In 1861, the Mexican Reformation War caused the governmental confiscation of the Catholic church’s assets. The convents were transformed into military fortresses. The books these cloisters sheltered were abandoned, thrown into the already insalubrious San Juan de Dios River, and into the Agua Azul Waterheads. The few volumes salvaged were kept in Guadalajara’s ancient seminary.

In the aftermath of the war in a city halfway through its reconstruction, the Seminary was turned into a lyceum: its premises were used as a center for education and culture, and the Public Library was installed in one of its rooms. More than 100,000 volumes remained there until 1975, when they were relocated to the area of the exhausted Agua Azul Headwaters: the books returned to the place where other books had disintegrated in the past.

From the onset of the 20th century, urban growth in the headwaters area triggered a deep transformation in that territory.
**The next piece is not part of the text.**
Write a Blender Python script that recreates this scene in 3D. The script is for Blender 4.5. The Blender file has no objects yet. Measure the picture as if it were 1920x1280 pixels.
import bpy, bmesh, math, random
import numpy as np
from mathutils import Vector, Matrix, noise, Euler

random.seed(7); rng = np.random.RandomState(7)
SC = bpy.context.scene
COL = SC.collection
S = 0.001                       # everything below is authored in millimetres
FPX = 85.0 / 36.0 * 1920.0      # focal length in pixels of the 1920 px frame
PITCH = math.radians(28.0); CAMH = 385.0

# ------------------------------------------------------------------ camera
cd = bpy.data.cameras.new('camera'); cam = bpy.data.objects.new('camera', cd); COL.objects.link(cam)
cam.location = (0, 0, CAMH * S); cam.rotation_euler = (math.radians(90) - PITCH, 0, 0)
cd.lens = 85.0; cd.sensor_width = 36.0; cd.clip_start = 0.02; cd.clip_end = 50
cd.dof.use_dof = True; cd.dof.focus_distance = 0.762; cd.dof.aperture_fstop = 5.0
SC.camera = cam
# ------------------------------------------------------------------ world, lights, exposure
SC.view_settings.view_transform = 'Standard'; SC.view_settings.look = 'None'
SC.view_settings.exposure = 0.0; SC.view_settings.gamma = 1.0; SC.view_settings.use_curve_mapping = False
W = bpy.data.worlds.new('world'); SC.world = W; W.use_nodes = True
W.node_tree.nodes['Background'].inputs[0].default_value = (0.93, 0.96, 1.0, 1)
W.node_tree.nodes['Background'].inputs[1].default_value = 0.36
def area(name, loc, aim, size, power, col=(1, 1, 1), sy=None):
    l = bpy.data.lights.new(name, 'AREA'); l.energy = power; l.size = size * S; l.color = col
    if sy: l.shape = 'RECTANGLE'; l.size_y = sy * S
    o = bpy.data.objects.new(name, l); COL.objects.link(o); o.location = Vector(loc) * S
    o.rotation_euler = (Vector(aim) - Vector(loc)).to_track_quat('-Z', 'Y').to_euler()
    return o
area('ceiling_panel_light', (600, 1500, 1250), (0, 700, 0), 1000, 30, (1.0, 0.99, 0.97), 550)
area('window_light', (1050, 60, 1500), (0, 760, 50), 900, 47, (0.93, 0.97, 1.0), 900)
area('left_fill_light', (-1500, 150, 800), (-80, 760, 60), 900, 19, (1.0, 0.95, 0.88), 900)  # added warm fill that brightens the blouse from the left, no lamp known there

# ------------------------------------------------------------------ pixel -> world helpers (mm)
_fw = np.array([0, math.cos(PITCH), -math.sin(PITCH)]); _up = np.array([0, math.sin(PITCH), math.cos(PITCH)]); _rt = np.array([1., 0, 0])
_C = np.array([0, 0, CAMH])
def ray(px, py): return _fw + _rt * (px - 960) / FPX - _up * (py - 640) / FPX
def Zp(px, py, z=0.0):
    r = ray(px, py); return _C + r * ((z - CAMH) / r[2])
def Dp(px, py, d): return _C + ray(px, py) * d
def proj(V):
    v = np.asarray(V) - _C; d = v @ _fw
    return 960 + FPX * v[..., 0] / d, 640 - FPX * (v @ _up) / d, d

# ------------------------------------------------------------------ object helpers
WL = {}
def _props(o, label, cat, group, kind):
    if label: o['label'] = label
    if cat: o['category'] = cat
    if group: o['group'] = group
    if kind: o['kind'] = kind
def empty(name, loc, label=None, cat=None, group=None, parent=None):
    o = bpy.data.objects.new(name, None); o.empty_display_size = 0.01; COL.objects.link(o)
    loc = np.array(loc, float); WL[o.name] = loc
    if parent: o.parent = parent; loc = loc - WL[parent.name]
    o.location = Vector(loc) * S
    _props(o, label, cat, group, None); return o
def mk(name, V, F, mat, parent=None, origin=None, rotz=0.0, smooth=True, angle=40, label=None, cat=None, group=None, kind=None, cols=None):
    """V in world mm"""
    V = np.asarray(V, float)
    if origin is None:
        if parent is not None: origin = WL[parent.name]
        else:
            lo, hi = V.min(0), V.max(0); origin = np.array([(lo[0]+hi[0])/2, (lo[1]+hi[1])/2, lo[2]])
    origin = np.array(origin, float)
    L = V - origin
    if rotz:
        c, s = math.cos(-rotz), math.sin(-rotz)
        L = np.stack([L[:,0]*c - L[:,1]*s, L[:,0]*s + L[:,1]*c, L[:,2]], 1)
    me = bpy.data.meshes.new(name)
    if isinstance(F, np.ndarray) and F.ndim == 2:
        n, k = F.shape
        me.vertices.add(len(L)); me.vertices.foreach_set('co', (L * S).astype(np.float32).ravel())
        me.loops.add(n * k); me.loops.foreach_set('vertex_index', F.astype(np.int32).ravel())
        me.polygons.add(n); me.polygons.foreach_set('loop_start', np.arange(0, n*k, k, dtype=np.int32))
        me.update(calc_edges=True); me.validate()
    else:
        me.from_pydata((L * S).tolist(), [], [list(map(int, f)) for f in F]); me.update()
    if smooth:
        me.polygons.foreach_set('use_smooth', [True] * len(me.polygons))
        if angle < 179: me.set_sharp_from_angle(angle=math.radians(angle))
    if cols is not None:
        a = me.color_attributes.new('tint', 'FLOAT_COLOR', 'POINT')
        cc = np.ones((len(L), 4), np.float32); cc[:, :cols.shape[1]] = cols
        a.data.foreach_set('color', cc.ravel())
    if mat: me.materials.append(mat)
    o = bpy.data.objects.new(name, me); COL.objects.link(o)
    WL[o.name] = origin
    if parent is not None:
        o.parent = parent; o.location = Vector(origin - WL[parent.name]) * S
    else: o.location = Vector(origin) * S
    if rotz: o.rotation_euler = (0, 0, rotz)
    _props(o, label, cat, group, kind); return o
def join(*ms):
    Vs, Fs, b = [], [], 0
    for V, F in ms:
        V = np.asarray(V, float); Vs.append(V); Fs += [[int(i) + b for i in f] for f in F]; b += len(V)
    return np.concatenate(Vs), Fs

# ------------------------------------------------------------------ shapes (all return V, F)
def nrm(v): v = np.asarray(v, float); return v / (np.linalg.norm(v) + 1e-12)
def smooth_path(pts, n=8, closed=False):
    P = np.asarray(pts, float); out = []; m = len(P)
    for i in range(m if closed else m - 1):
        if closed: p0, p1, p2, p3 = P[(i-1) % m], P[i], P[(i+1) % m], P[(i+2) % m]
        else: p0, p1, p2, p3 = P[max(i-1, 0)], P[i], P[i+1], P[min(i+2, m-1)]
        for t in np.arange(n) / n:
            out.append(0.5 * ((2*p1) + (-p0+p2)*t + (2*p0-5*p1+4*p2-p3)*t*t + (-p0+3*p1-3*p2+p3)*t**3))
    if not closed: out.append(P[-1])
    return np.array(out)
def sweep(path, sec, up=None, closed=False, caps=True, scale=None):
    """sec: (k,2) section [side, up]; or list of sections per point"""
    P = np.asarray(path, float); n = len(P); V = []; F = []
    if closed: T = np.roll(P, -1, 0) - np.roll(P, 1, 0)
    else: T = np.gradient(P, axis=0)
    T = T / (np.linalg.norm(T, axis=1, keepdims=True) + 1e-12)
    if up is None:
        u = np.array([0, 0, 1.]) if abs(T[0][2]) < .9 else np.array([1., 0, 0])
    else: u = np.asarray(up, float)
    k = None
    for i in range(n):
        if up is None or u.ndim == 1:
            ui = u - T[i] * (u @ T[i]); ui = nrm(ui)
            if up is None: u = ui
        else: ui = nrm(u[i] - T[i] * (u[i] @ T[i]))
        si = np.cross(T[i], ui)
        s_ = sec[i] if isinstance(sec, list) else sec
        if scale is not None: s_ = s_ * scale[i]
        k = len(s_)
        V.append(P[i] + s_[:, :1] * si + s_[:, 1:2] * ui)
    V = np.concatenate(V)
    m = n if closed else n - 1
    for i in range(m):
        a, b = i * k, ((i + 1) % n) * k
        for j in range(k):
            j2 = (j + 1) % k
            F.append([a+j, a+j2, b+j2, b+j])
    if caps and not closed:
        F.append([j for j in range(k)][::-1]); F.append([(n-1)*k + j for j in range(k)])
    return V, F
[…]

The creation of a park in its land, alongside the moving of the railway station to the city’s south and the construction of the international airport to the east, fostered the creation of a series of buildings: Jalisco’s Experimental Theater and Arts & Crafts House, both by architect Erich Coufal; the Archaeology Museum and the acoustic shell in the park, by architect Alejandro Zohn; Guillermo Quintanar’s housing building Guadalupe Victoria; the Guadalajara Condominium, the Diana Cinema, the Juárez Square, and the ensemble formed by the Jalisco Cultural House and the State Public Library, by Julio de la Peña. All these constructions created a collage of sorts in the urban grid.

Between 16 de Septiembre Avenue and Independencia Promenade, along the course of San Juan de Dios River, there is the ancient site of the Jalisco State Public Library. This building, in conjunction with other buildings, began an ultimately failed project for a cultural circuit.

The humidity of the headwaters found its way rapidly through the foundations, walls, and tiles that line the library’s walls, fostering the growth of microorganisms between the pages of many books. The building’s structure, which rests on lacustrine land, shifted until fracturing in 1995, after being hit by the Colima earthquake. Since 2004 and until its inauguration in 2007, the materials sheltered in this site were taken to the new Juan José Arreola Library.

 
BELIEVE IT OR NOT

BELIEVE IT OR NOT

 

On the first, second, and third floors of the ancient library, El informador newspapers pile up, out of public access, in black bags. This diary was one of the first in the region to digitalize its contents, so that they would exist elsewhere than on the paper’s unstable surface.

The surface, walls and floors of the ancient library, designed to stand firm, seem as fragile as paper sheets. With the demise of the promises of splendor and progress materialized in this architectural piece, the neighboring buildings and the social tissue filling them also wore down. The Agua Azul Headwaters and its rivers, on the other hand, found their way through the porous stone, the journal sheets, and the air’s humidity.